Sans exception, une fois que les personnes se retrouvent dans de telles conditions de travail, il leur devient difficile de s’échapper. L’employeur leur confisque leur passeport ou d’autres documents d’identité officiels usant de faux prétextes (formalités administratives, mise en sécurité,…) et ces personnes se retrouvent ainsi dans une situation d’irrégularité.  Sous menace de se voir dénoncées à la police ou d’être renvoyées dans leurs pays d’origine, ces personnes sont souvent réticentes à  coopérer avec les forces de l’ordre. S’y ajoute le fait qu’elles ne se rendent pas compte tout de suite de manière flagrante qu’elles sont exploitées, faute de renseignements précis sur leurs droits fondamentaux.

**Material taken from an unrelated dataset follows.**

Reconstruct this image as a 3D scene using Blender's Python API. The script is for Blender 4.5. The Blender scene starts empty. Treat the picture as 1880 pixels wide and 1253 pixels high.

En résumé, il faut être conscient que l’esclavage existe encore bel et bien de nos jours. Etant donné qu’il se distingue des formes dites « traditionnelles » d’esclavage du passé, une nouvelle terminologie s’est imposée au fur et à mesure dans les discours pour faire la distinction entre les deux concepts : aujourd’hui, nous parlons d’esclavage moderne ou de formes contemporaines d’esclavage. Plus de 40 millions de personnes sont aujourd’hui victimes de pratiques d’esclavage moderne ! Ces termes n’ont pas de statut légal en droit international proprement dit, mais sont plutôt des termes génériques pour désigner toute une série de violations des droits humains qui sont à leur tour définis légalement, comme par exemple : la traite des êtres humains (à des fins d’exploitation multiples comme le travail forcé, la prostitution, la mendicité forcée, le trafic des organes,…), la servitude pour dettes, le mariage forcé, le travail des enfants, le travail domestique…

La première conclusion que nous pourrions émettre serait que le travail indécent et la traite des êtres humains semblent concerner avant tout les pays en développement,  or cela peut s’avérer trompeur et ceci pour deux raisons : a) des cas de traite des êtres humains et de travail forcé ont aussi été constatés ici au Luxembourg et b) de par notre style de vie et modes de consommation, nous pouvons indirectement  contribuer au maintien et à la perpétuation de différentes formes de travail indécent au sein des chaînes d’approvisionnement mondiales.